The draft was awful but so is a volunteer army recruiting the poor. Most middle class kids who saw a selective service lawyer could get deferments. Not so blacks and poor whites. It was a wide umbrella.
I attended every mass protest in NY and DC. The buses we took to DC were death traps.
Countless books have covered this. I still believe in the core values I had at that point in time. Obama's election was pure triumph. Yet we are still in Afghanistan and iraq. I have no doubt that if the draft were revivied bigger hell would break out.
Many films have covered this, too. When I see my campus on film or documentaries, I break into tears. If I had to do it over again, I would strike harder at the core of the Establishment and pick less on a university that was giving me a first class world education. I would run for office, engage in fund raising. The protest that I respect the most was the Moratorium. A Harvard divinity student conceived of the idea of all Americans taking ten minutes from wherever they were at a certain time and walk out and meet with others in silence. Millions of Americans from sea to shining sea participated. High school kids, factory workers, even some military people. It showed broad based support against the war.

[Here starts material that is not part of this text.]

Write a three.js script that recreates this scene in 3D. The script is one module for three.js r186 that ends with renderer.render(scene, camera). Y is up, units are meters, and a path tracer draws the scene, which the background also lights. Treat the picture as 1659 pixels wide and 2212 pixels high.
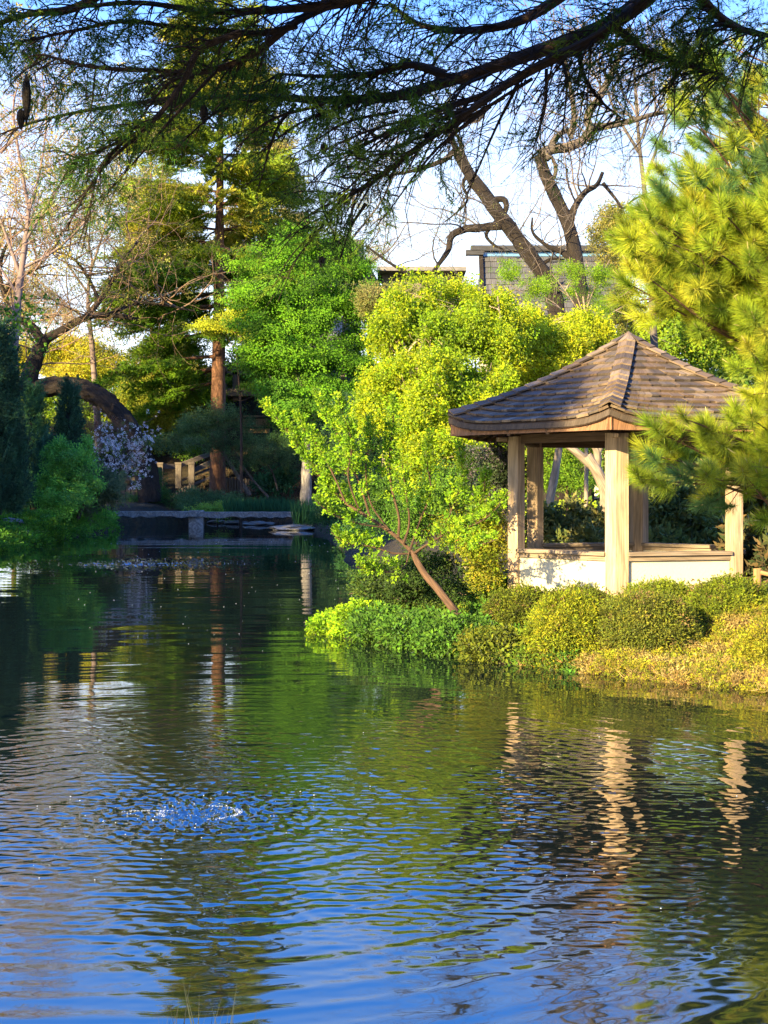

I was shocked b/c all elite colleges competed to have the most dramatic shutdowns and peace-ins ( a group getting together all day with teachers explaining how we got in the war, etc.). The vast majority of college students favored the war in polling. The elites captured the attention of the media. It is sort of like Tianmen Square and the role of Beijing University.
It was also very European, too. France had even bigger protests than the United States in 1968, I believe. Sorbonne students took the lead. Streets were torn up to make weapons. Germany had student terrorists. I don't think Viet Nam explains it all. When I watched Jim Crow on TV and saw the fire hoses turned on little kids in Birmingham, plus the bombings, I had enough. It was respectable to protect.
Most of the Weathermen came in and received minimal sentences. Several were admitted to the NYS bar and became lawyers at large corporate firms.